Ces récits se sont diffusés sur les réseaux sociaux, surtout Facebook et WhatsApp, désormais privilégiés par les Brésiliens pour s’informer. Ces réseaux sociaux ne sont pas des espaces publics d’informations. La campagne s’y est jouée autant, si ce n’est davantage que dans les médias établis. S’y sont formés des boucles de messages et des groupes d’amis partageant, dans un espace du même sans contradiction ni nuance de discours, des nouvelles entretenant des délires collectifs propagés par l’équipe de campagne de Bolsonaro.

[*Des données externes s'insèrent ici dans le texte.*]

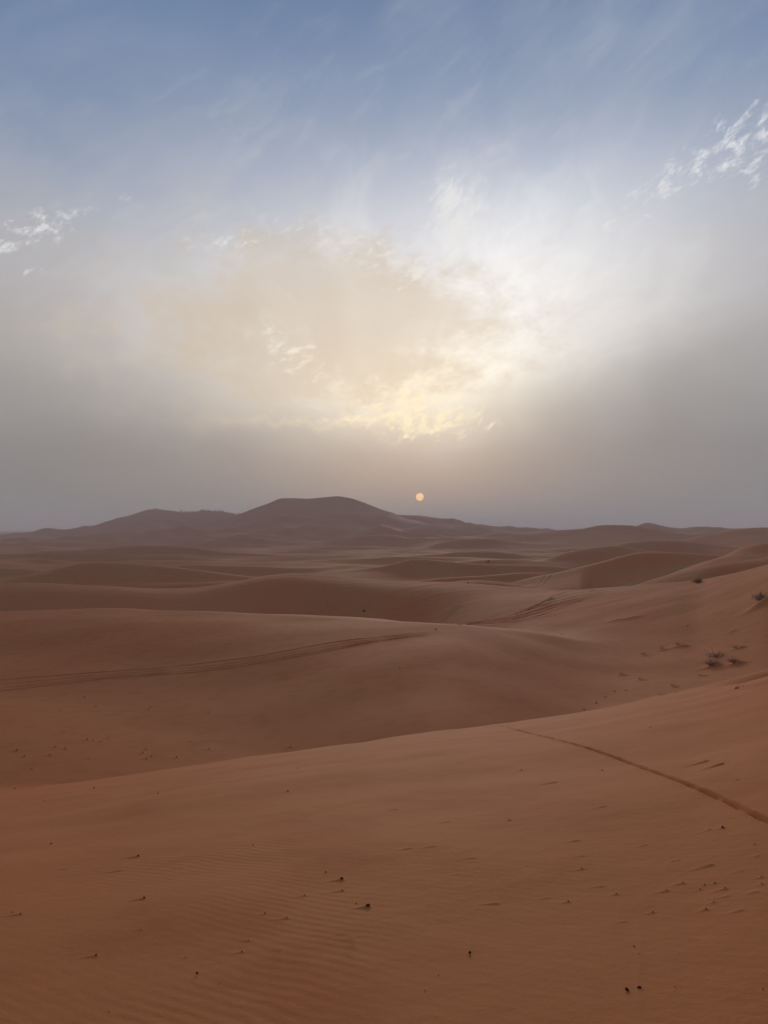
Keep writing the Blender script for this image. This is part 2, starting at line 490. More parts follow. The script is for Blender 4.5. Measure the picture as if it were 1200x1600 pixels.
def height(X, Y):
    """height of the sand relative to the camera"""
    r = np.hypot(X, Y)
    a = np.arctan2(X, Y)
    ac = np.clip(a, -AZ_MAX, AZ_MAX)
    D = r * np.cos(ac)
    u = np.tan(ac)
    px = 600 + F * u
    # wide shallow floor between the dunes
    floor = herm(D, [0, 30, 45, 58, 72, 95, 140, 240, 420, 800, 1400, 6000, 9000],
                 [-8.6, -9.4, -10.2, -10.9, -12.6, -16.0, -19, -17.0, -18, -22, -14, -10, -10])
    rise = herm(px, [-600, 0, 300, 600, 800, 900, 1000, 1100, 1200, 1500, 2600],
                [-0.5, 0.3, 0.1, 0.0, 0.2, 0.5, 0.9, 1.4, 1.9, 2.6, 3.4])
    floor = floor + rise * sstep(D, 130, 50)
    # rolling low dunes that fill the middle distance
    wx = X + 40 * perlin(X / 190, Y / 190, 3)
    wy = Y + 40 * perlin(X / 170, Y / 170, 4)
    rd = 1 - np.abs(perlin(wx / 230, wy / 85, 1)) * 2.0
    rd2 = 1 - np.abs(perlin(wx / 90 + 5, wy / 38, 2)) * 2.0
    amp = sstep(D, 170, 330)
    n = rd * 3.2 + rd2 * 1.2
    floor = floor + amp * (n + 2.0)
    z = floor
    k = np.minimum(0.25 + 0.0055 * D, 3.0)
    k = k + 1.2 * sstep(D, 25, 40) * sstep(D, 110, 70)
    for i_, (wf, sb, wb, xs, Ds, zs, ss) in enumerate(PREP):
        if i_ >= len(PREP) - N_RANDOM:
            far = (D > Ds.min() * 0.8) & (D < Ds.max() * 1.25) & (px > xs[0] - 120) & (px < xs[-1] + 120)
        else:
            far = (D > Ds.min() * 0.12) & (D < Ds.max() * 3 + 60)
        if not far.any():
            continue
        p = px[far]
        d0 = herm(p, xs, Ds)
        zc = herm(p, xs, zs)
        sf = herm(p, xs, ss)
        if i_ == 1:
            d0 = (d0 + herm(p - 35, xs, Ds) + herm(p + 35, xs, Ds)) / 3
            sf = (sf + herm(p - 30, xs, ss) + herm(p + 30, xs, ss) + herm(p - 60, xs, ss) + herm(p + 60, xs, ss)) / 5
        # the crest sinks away beyond its ends
        lo_, hi_ = np.maximum(xs[0] - p, 0) / F * d0, np.maximum(p - xs[-1], 0) / F * d0
        s0 = min(0.0, -(zs[1] - zs[0]) / ((xs[1] - xs[0]) / F * Ds[0]))
        s1 = min(0.0, (zs[-1] - zs[-2]) / ((xs[-1] - xs[-2]) / F * Ds[-1]))
        zc = zc + s0 * lo_ + s1 * hi_
        over = lo_ + hi_
        zc = zc - 0.20 * over * over / (over + 0.12 * d0)
        e = 90.0 if i_ < len(PREP) - N_RANDOM else 20.0
        dd = (herm(p + e, xs, Ds) - herm(p - e, xs, Ds)) / (2 * e / F) / d0
        c = 1 / np.sqrt(1 + dd * dd)
        d = (D[far] - d0) * c
        # slightly wandering crest
        wob = np.where(d0 > 200, 1.0, 0.25) * perlin(X[far] / (0.10 * d0 + 8), Y[far] / (0.10 * d0 + 8), 6)
        d = d + wob * wf * 0.25
        far_w = 0.5 if Ds.min() > 200 else 1.0
        wf = wf * far_w
        lam = (0.085 if Ds.min() > 100 else 0.35) * d0
        if Ds.min() > 100 or i_ <= 1:
            ad, sh = np.abs(d), 0.22 * wf      # level top, then a brink and the slip face
            brink = wf * 0.9
            fall = sh * np.logaddexp(0, (ad - brink) / sh) - sh * np.logaddexp(0, -brink / sh) + 0.06 * ad
        else:
            fall = np.sqrt(d * d + wf * wf) - wf
        if Ds.min() > 100:
            sf = sf * 1.35
        steep = 0.4 * fall + 0.6 * lam * (1 - np.exp(-fall / lam))
        g = np.where(d < 0, sf * steep, sb * (np.sqrt(d * d + wb * wb) - wb))
        zi = zc - g
        z = z.copy()
        z[far] = smax(zi, z[far], k[far])
    # relief of the big far slopes
    big = sstep(D, 520, 800)
    z = z + big * (8.0 * (1 - 2 * np.abs(perlin(wx / 150, wy / 70, 8))) + 3.2 * (1 - 2 * np.abs(perlin(wx / 60, wy / 40, 9))) - 3.5) * sstep(D, 1400, 1000) * (1 - 0.92 * sstep(z, 6, 30))
    z = z + sstep(D, 60, 160) * 0.5 * perlin(X / 22, Y / 22, 10)
    # foreground dune
    dn = herm(px, NEAR_X, NEAR_D)
    zn = herm(px, NEAR_X, NEAR_Z)
    near, t = near_profile(D, dn, zn)
    near = near + (0.05 * perlin(X / 3.1, Y / 3.1, 12) + 0.02 * perlin(X / 1.1, Y / 1.1, 13)) * sstep(D, 1.5, 5)
    # little slip face scooped out under the crest on the right
    sx = px - 1215
    near = near - 0.70 * np.exp(-(np.minimum(sx, 0) / 62) ** 2) * sstep(px, 2200, 1300) * np.exp(-((D - (dn - 4.3)) / 1.25) ** 2)
    z = smax(near, z, 0.9)
    # soft hummocks in the valley
    z = z + 0.10 * perlin(X / 7, Y / 7, 14) * sstep(D, 26, 34) * sstep(D, 120, 80)
    return z


_HITS = np.exp(np.linspace(math.log(2.0), math.log(1300.0), 900))


def ground_hit(px, py):
    """first point of the sand seen along a photograph pixel"""
    u, v = (px - 600) / F, (HY - py) / F
    Y = _HITS
    zz = height(u * Y, Y)
    f = zz - v * Y
    below = np.nonzero(f >= 0)[0]
    if len(below) == 0:
        i = int(np.argmax(zz / Y))
        return u * Y[i], Y[i], zz[i]
    i = below[0]
    if i == 0:
        return u * Y[0], Y[0], zz[0]
    t = f[i - 1] / (f[i - 1] - f[i])
    y = Y[i - 1] + t * (Y[i] - Y[i - 1])
    return u * y, y, zz[i - 1] + t * (zz[i] - zz[i - 1])


def ground_hits(pts):
    return [ground_hit(*p) for p in pts]


def polyline_dist(X, Y, P):
    """distance to a polyline and fraction along it"""
    best = np.full(X.shape, 1e9)
    side = np.zeros(X.shape)
    along = np.zeros(X.shape)
    acc = 0.0
    for (x0, y0), (x1, y1) in zip(P[:-1], P[1:]):
        vx, vy = x1 - x0, y1 - y0
        L2 = vx * vx + vy * vy
        L = math.sqrt(L2)
        t = np.clip(((X - x0) * vx + (Y - y0) * vy) / L2, 0, 1)
        ex, ey_ = X - x0 - t * vx, Y - y0 - t * vy
        d = np.hypot(ex, ey_)
        s = np.sign(vx * ey_ - vy * ex)
        m = d < best
        best = np.where(m, d, best)
        side = np.where(m, s, side)
        along = np.where(m, acc + t * L, along)
        acc += L
    return best, side, along, acc


def resample(pts, n):
    pts = np.array(pts, float)
    seg = np.r_[0, np.cumsum(np.hypot(*np.diff(pts, axis=0).T))]
    s = np.linspace(0, seg[-1], n)
    return [(herm(np.array([q]), seg, pts[:, 0])[0], herm(np.array([q]), seg, pts[:, 1])[0]) for q in s]


# ---- tracks in the sand: image polyline, number of samples, half width, depth
TRACKS = []


def track(pts, n, w, depth, lip=0.35, fade=0.0):
    P = [(h[0], h[1]) for h in ground_hits(resample(pts, n))]
    TRACKS.append((P, w, depth, lip, fade))


# single wheel rut running down the foreground dune
track([(1330, 1345), (1200, 1284), (1150, 1260), (1100, 1237), (1050, 1217), (1000, 1199), (960, 1184), (920, 1170), (870, 1156), (820, 1144),
       (798, 1138), (776, 1134.5)], 60, 0.023, 0.045, 0.22, 0.06)
A = [(-120, 1075), (0, 1063), (60, 1058), (150, 1051), (250, 1044), (330, 1035), (400, 1026), (470, 1013), (540, 1001), (600, 995), (690, 986)]
B = [(-120, 1100), (0, 1080), (30, 1077), (100, 1068), (200, 1058), (300, 1051), (380, 1041), (450, 1029), (520, 1016), (580, 1004), (690, 990)]
for t, dep in ((0.0, .09), (0.42, .05), (0.74, .07), (1.0, .10)):
    xs_ = np.linspace(-120, 690, 24)
    ya = herm(xs_, [p[0] for p in A], [p[1] for p in A])
    yb = herm(xs_, [p[0] for p in B], [p[1] for p in B])
    track(list(zip(xs_, ya + (yb - ya) * t)), 26, 0.13, dep * 0.65, 0.6, 0.22)
# fan of tracks climbing the slope on the right
base_fan = [(690, 978), (740, 974), (790, 967), (830, 957), (865, 946), (900, 936), (935, 928), (970, 920)]
for off, x0, x1, dep in ((0, 690, 965, .28), (4, 720, 960, .16), (-5, 760, 945, .20), (-10, 800, 950, .24), (-15, 830, 940, .16), (9, 760, 930, .12), (-20, 850, 915, .14)):
    xs_ = np.linspace(x0, x1, 12)
    yb = herm(xs_, [p[0] for p in base_fan], [p[1] for p in base_fan])
    track(list(zip(xs_, np.maximum(yb + off * np.sin((xs_ - x0) / (x1 - x0) * 2.6 + 0.3), 917.5))), 22, 0.24, dep * 0.85, 0.45, 0.25)
track([(682, 972), (700, 958), (718, 944)], 8, 0.28, 0.13, 0.4, 0.3)
track([(688, 974), (707, 958), (724, 945)], 8, 0.28, 0.13, 0.4, 0.3)
track([(560, 955), (620, 952), (690, 944)], 8, 0.35, 0.07, 0.4, 0.4)
track([(838, 918), (850, 905), (858, 894)], 6, 0.5, 0.16, 0.4, 0.3)
track([(846, 918), (857, 905), (866, 895)], 6, 0.5, 0.16, 0.4, 0.3)
track([(1022, 910), (1040, 899), (1062, 889), (1085, 879)], 8, 0.4, 0.16, 0.4, 0.3)

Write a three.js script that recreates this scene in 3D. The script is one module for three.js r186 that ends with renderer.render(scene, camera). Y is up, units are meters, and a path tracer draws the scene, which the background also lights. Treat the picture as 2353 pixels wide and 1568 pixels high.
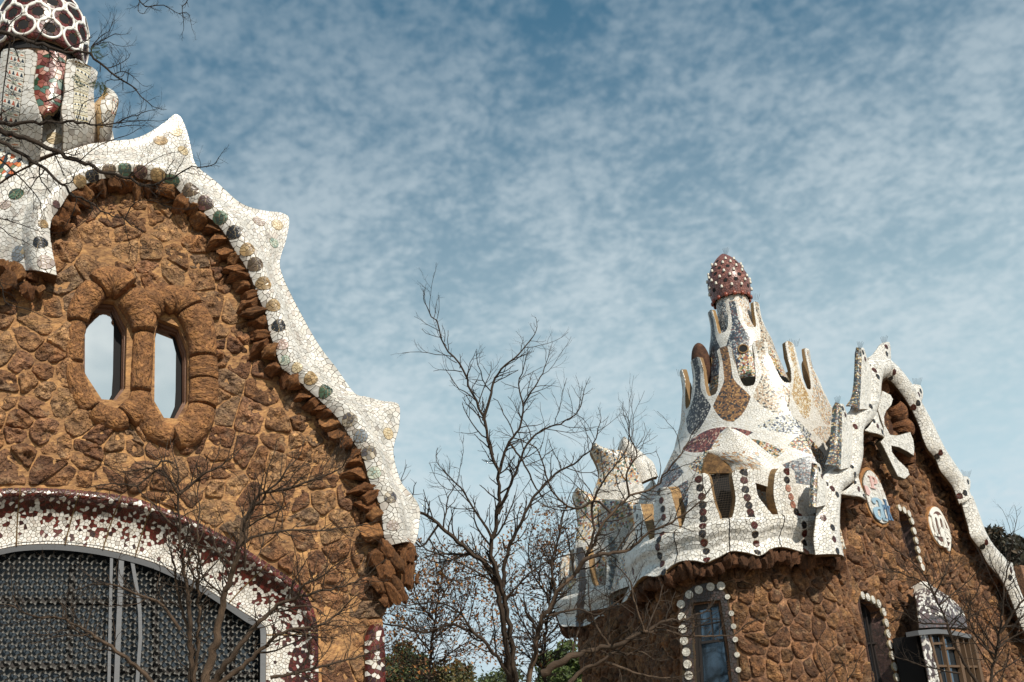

La campagne électorale brésilienne démontre ainsi une nouvelle fois que l’usage des réseaux sociaux et la propagation de fake news sont devenus un défi majeur pour la continuité de la vie démocratique. Elle porte là un second enseignement que nos « vieilles » démocraties ne peuvent se permettre d’ignorer : pour que démocratie il y ait, pour que le vivre ensemble résiste aux crises économiques, à la faillite des élites politiques et à l’aggravation des inégalités sociales, il faut ménager et affirmer collectivement, de la commune à la Nation, des espaces et des services publics de confrontation de l’information, de connaissance de l’autre et de ses problématiques. Des espaces de rencontre, d’ouverture et de confiance devenus si rares dans la géographie concrète des métropoles ségréguées, et que les institutions politiques, judiciaires et médiatiques brésiliennes ont progressivement cessé d’incarner.